─── MATERIAL PROVIDED ───

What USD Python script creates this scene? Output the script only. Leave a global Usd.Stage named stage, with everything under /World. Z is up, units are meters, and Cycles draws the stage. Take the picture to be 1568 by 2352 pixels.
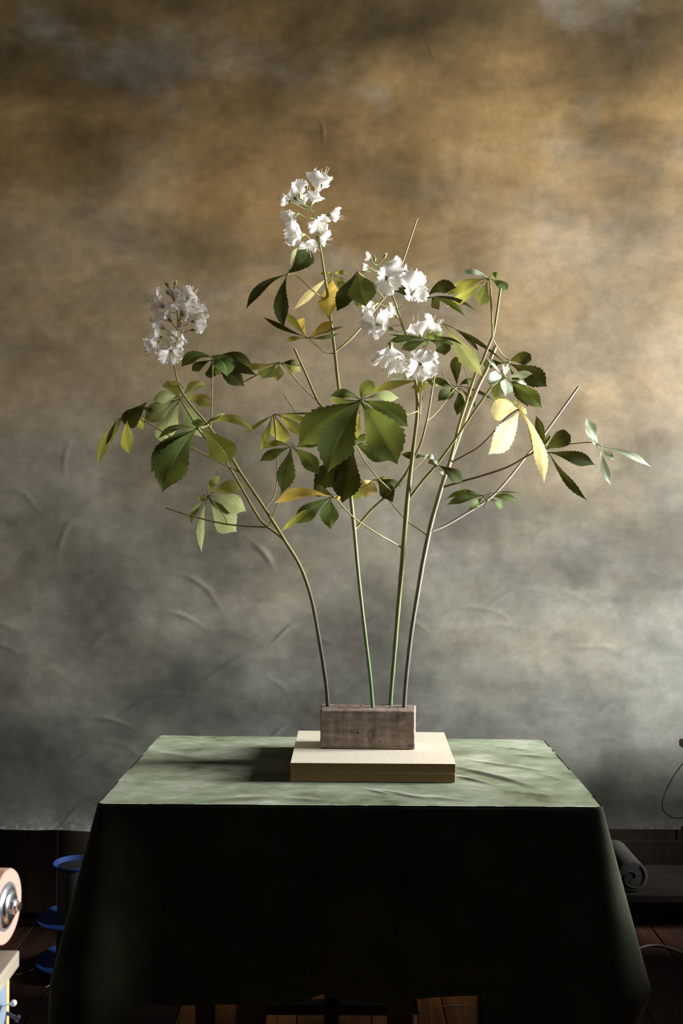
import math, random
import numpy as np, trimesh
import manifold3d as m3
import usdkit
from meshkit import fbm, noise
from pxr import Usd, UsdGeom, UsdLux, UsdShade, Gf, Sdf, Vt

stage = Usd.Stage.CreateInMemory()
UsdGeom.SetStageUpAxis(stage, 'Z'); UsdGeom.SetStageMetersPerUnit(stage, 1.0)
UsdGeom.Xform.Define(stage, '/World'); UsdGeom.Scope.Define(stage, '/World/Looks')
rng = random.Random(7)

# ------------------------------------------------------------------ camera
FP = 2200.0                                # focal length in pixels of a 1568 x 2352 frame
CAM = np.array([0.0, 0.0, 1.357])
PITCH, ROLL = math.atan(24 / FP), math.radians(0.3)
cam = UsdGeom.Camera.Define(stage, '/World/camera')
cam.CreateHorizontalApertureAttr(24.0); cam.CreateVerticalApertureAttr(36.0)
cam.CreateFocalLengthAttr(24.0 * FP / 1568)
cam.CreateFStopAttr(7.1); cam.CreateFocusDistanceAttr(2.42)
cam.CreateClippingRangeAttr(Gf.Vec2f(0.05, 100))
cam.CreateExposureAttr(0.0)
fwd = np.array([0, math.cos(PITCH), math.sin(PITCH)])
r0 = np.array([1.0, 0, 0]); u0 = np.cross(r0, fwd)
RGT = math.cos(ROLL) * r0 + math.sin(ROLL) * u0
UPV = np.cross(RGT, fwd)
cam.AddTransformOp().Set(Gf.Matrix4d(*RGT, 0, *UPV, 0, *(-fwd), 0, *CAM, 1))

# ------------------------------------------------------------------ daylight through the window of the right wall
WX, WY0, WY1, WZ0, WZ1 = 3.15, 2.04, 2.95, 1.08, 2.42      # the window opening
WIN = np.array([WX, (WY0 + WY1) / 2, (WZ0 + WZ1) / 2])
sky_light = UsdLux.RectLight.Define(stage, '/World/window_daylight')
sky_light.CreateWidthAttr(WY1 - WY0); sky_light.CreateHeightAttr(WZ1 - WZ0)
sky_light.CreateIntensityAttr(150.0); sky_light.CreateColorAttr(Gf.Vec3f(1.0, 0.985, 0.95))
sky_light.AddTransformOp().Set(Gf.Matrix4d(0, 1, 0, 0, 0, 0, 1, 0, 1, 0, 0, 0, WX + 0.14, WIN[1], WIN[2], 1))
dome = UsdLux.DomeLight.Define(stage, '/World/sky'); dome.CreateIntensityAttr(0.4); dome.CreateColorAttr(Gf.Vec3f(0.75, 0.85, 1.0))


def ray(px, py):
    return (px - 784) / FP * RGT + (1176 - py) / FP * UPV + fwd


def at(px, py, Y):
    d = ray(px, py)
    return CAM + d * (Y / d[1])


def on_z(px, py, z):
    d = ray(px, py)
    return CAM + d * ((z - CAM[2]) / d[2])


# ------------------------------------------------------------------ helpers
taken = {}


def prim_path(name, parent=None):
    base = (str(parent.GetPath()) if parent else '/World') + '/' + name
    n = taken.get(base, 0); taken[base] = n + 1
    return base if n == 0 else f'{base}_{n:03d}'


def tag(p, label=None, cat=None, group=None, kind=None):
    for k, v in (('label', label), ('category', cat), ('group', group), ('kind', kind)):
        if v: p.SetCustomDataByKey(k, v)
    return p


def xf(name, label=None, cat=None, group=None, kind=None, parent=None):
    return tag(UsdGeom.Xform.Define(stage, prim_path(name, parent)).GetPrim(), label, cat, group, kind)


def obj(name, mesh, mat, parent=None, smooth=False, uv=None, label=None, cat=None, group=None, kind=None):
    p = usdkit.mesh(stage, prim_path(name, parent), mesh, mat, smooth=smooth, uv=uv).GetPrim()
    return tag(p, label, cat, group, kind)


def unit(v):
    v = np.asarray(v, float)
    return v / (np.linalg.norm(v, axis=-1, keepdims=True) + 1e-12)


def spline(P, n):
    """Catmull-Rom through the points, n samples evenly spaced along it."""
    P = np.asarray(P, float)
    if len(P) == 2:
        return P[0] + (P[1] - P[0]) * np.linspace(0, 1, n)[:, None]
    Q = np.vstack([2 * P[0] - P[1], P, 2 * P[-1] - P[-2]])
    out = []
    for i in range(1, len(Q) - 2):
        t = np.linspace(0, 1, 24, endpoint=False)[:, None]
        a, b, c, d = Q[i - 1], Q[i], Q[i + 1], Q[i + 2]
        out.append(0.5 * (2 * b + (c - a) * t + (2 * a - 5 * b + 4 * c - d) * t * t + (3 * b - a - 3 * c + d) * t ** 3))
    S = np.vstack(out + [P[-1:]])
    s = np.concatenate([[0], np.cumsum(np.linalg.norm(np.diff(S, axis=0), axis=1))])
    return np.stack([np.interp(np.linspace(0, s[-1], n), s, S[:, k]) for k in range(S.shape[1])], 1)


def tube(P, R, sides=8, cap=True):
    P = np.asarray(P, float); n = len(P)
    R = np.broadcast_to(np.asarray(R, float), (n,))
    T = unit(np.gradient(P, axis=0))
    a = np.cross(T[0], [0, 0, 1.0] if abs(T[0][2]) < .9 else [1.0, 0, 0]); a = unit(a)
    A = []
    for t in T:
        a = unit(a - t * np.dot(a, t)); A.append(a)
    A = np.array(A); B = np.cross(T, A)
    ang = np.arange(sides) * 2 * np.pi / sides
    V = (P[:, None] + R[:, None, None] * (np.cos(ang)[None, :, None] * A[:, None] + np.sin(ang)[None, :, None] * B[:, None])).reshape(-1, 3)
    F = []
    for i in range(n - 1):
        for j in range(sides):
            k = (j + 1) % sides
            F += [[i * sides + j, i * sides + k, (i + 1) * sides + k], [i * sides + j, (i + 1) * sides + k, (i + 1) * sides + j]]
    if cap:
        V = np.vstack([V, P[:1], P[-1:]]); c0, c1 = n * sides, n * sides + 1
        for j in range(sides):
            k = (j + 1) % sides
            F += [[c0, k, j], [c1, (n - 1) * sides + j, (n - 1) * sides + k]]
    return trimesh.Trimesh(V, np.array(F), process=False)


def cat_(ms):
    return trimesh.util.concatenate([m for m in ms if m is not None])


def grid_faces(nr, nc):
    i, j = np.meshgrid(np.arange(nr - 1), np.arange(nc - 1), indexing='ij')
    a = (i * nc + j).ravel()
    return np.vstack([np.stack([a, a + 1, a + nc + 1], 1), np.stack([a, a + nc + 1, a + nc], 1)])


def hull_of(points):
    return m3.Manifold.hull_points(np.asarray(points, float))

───
─── MATERIAL PROVIDED ───

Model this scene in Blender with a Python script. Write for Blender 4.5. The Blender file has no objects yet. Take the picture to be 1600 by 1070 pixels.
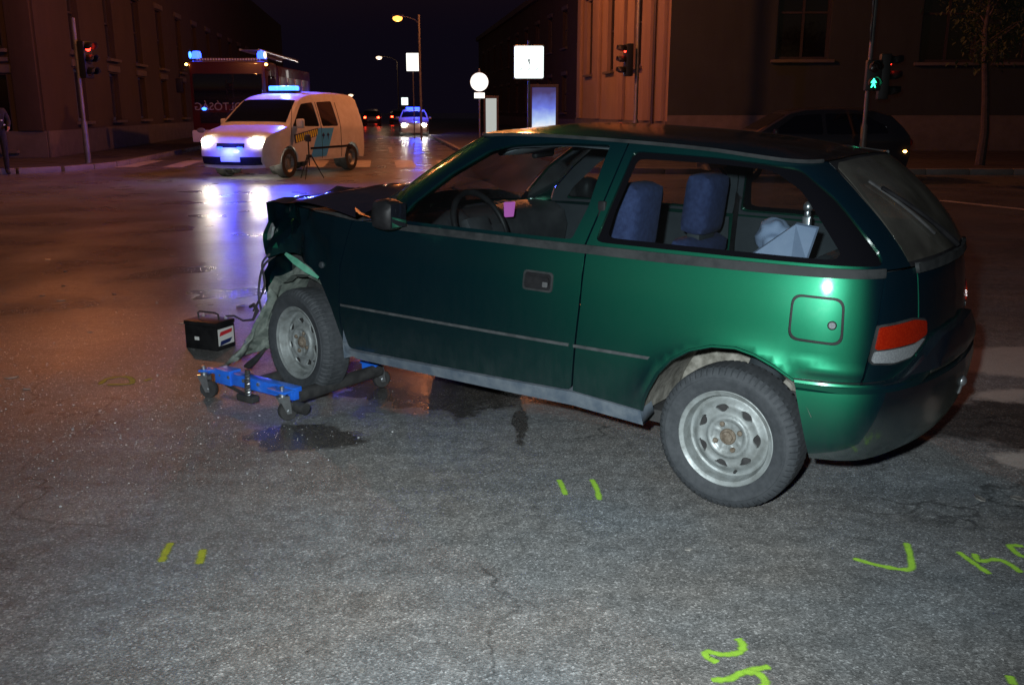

───
─── MATERIAL PROVIDED ───

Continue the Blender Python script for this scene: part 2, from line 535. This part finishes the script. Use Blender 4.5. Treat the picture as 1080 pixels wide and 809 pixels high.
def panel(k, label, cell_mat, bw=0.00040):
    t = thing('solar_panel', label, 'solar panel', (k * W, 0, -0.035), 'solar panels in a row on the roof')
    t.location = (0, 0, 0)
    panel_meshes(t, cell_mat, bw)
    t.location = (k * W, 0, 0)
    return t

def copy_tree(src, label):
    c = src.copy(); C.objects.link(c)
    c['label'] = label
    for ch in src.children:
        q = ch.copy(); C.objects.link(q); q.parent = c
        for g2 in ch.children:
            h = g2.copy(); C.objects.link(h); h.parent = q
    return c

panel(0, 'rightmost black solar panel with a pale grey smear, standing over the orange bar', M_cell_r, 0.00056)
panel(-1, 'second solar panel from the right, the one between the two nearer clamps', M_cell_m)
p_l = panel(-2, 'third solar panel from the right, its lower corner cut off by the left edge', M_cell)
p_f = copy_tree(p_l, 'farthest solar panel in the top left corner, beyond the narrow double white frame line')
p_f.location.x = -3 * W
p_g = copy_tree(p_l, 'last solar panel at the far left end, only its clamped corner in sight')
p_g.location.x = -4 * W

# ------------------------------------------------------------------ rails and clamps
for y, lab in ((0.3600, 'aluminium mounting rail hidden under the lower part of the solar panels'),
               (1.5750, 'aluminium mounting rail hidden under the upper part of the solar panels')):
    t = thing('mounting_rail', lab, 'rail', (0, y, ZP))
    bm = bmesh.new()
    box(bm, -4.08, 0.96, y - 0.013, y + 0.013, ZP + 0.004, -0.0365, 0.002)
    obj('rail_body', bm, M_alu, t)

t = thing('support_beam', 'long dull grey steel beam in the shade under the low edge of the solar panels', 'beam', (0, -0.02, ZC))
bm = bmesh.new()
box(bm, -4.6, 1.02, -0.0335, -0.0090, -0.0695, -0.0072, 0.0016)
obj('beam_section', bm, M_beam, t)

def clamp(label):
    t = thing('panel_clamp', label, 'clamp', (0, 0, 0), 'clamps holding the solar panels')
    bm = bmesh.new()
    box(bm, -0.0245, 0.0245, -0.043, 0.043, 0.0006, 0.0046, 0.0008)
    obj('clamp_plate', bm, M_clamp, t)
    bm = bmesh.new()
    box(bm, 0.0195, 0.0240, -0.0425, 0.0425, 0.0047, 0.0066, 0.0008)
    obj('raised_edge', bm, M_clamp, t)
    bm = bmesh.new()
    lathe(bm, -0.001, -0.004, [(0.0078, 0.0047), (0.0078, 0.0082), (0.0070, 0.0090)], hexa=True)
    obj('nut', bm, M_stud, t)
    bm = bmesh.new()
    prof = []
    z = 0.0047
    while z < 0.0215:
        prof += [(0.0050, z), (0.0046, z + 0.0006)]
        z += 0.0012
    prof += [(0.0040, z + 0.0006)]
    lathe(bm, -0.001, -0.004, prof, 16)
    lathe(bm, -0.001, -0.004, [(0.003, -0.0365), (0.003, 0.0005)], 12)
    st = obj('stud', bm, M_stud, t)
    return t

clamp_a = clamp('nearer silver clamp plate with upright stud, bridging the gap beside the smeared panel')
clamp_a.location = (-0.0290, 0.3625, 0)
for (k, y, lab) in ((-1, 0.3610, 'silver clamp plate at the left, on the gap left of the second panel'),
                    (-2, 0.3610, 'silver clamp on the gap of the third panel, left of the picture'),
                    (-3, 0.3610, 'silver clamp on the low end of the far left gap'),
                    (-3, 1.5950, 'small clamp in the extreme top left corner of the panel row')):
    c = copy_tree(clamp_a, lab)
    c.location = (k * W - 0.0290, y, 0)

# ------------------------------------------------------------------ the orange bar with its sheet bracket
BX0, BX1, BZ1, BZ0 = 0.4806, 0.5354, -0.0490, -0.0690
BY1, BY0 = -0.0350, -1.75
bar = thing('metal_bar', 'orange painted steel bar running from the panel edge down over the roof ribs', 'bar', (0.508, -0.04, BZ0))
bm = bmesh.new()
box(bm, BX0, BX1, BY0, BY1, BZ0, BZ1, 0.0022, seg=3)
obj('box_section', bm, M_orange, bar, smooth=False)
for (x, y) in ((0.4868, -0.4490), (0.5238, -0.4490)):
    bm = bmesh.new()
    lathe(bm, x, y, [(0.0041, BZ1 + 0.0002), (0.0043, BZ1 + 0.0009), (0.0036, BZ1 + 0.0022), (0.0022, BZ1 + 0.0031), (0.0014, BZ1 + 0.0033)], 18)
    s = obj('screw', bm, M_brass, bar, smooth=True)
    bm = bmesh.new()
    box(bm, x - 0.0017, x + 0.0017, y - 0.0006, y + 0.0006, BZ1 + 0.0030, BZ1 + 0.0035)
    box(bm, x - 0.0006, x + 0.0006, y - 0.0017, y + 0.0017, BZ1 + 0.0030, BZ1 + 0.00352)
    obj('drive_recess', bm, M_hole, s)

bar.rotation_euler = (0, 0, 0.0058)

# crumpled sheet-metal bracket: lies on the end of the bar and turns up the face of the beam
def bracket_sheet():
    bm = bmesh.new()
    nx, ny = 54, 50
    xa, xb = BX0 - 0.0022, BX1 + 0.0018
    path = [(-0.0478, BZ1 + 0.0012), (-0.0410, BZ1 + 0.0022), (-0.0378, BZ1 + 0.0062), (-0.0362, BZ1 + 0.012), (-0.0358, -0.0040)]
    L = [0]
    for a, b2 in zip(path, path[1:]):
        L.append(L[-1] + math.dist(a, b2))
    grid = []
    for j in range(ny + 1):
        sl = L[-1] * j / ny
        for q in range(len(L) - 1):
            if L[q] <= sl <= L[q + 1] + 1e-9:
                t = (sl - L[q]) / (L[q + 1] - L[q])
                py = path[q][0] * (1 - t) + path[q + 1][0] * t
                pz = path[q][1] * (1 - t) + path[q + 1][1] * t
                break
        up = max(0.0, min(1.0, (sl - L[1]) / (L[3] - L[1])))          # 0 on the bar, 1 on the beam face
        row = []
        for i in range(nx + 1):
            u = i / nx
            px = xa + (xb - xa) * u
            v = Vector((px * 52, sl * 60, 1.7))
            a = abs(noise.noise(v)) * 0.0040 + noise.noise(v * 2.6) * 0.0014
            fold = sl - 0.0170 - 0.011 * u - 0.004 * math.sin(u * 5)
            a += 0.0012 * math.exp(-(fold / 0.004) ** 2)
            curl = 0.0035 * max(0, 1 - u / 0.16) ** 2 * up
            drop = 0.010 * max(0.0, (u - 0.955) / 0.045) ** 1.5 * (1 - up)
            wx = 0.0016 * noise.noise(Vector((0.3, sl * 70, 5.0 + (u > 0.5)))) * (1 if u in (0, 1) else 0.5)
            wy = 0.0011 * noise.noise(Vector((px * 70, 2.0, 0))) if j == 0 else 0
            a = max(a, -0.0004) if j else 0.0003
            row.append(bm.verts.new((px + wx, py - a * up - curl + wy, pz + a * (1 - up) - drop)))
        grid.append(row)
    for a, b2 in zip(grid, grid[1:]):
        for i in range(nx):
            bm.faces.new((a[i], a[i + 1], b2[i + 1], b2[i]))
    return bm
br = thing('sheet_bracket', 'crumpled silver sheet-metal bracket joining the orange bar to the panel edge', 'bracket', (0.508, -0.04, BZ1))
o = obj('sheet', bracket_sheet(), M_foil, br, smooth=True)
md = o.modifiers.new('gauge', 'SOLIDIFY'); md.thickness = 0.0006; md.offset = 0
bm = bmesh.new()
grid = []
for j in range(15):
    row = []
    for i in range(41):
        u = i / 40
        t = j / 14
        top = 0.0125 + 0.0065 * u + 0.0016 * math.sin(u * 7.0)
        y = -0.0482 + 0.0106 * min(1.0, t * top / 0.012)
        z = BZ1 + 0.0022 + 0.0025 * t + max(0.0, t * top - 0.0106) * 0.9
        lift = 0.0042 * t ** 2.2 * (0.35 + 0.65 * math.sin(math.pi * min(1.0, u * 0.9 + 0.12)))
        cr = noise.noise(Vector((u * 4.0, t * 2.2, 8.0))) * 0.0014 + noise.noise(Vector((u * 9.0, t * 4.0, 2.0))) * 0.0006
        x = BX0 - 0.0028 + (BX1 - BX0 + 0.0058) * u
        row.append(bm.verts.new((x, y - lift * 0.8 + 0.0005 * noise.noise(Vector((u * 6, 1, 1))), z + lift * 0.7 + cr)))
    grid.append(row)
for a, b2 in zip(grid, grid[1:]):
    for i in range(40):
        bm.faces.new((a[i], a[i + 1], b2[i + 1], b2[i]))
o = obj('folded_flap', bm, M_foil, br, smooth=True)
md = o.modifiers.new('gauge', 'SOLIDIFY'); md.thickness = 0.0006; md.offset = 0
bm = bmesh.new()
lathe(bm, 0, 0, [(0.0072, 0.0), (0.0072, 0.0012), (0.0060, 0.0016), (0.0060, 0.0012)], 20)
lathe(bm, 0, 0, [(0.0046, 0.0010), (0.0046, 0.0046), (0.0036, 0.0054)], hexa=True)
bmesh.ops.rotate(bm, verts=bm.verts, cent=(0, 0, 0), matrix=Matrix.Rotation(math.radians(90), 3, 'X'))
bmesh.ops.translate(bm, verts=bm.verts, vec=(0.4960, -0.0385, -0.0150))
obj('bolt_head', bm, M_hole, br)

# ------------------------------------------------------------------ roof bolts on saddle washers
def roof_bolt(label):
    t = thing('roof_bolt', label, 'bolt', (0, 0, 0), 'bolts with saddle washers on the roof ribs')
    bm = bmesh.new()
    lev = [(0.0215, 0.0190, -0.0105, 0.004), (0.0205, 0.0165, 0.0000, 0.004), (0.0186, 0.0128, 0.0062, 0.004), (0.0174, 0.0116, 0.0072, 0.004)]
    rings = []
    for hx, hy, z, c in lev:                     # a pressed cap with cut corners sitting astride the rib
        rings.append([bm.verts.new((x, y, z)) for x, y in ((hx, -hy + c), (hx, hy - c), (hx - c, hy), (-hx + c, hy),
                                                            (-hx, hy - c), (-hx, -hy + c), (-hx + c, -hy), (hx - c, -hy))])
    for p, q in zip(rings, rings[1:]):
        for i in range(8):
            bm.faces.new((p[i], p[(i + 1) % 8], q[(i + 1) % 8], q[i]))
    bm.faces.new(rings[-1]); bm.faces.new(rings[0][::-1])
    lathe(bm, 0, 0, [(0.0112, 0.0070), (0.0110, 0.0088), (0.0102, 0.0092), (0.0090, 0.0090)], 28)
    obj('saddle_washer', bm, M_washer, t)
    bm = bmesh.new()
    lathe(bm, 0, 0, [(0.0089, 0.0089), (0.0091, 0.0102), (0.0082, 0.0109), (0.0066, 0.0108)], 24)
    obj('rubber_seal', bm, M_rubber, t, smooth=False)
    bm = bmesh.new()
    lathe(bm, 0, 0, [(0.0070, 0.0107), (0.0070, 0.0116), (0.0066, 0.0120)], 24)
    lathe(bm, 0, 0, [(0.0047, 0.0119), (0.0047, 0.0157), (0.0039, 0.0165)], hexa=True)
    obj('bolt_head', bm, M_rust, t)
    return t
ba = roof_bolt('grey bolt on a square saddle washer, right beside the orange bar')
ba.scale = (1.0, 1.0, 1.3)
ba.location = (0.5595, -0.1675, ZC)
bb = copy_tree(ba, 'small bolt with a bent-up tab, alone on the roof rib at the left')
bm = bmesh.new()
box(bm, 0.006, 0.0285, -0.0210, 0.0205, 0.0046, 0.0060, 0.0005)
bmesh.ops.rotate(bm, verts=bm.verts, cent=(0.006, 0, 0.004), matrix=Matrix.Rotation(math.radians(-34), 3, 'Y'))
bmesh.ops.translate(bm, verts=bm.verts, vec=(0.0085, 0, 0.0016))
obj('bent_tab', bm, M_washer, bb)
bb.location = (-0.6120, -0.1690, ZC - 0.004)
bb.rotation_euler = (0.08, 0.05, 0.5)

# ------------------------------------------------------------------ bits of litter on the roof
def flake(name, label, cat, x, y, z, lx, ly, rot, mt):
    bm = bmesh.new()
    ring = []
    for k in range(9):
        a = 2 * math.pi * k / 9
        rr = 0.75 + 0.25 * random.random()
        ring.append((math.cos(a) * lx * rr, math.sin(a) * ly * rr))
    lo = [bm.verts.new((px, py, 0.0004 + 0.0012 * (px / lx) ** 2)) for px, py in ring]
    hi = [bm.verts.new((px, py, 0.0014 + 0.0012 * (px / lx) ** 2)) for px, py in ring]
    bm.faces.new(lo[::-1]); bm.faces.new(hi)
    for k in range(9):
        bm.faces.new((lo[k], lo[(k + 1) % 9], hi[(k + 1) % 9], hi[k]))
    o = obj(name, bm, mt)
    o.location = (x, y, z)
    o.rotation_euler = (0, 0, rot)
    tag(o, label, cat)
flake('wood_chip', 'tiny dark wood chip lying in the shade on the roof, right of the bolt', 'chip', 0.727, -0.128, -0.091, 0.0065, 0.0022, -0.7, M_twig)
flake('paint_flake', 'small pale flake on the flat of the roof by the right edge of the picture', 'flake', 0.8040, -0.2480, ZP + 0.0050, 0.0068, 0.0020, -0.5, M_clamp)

───

● **WRITTEN TASK**:
Go back to the listing above and reproduce, exactly, the stretch from the line bearing "What USD Python" through the line bearing "rng = random.Random(7)", without its pictures.

● **CORRECT RESULT**:
What USD Python script creates this scene? Output the script only. Leave a global Usd.Stage named stage, with everything under /World. Z is up, units are meters, and Cycles draws the stage. Take the picture to be 1568 by 2352 pixels.
import math, random
import numpy as np, trimesh
import manifold3d as m3
import usdkit
from meshkit import fbm, noise
from pxr import Usd, UsdGeom, UsdLux, UsdShade, Gf, Sdf, Vt

stage = Usd.Stage.CreateInMemory()
UsdGeom.SetStageUpAxis(stage, 'Z'); UsdGeom.SetStageMetersPerUnit(stage, 1.0)
UsdGeom.Xform.Define(stage, '/World'); UsdGeom.Scope.Define(stage, '/World/Looks')
rng = random.Random(7)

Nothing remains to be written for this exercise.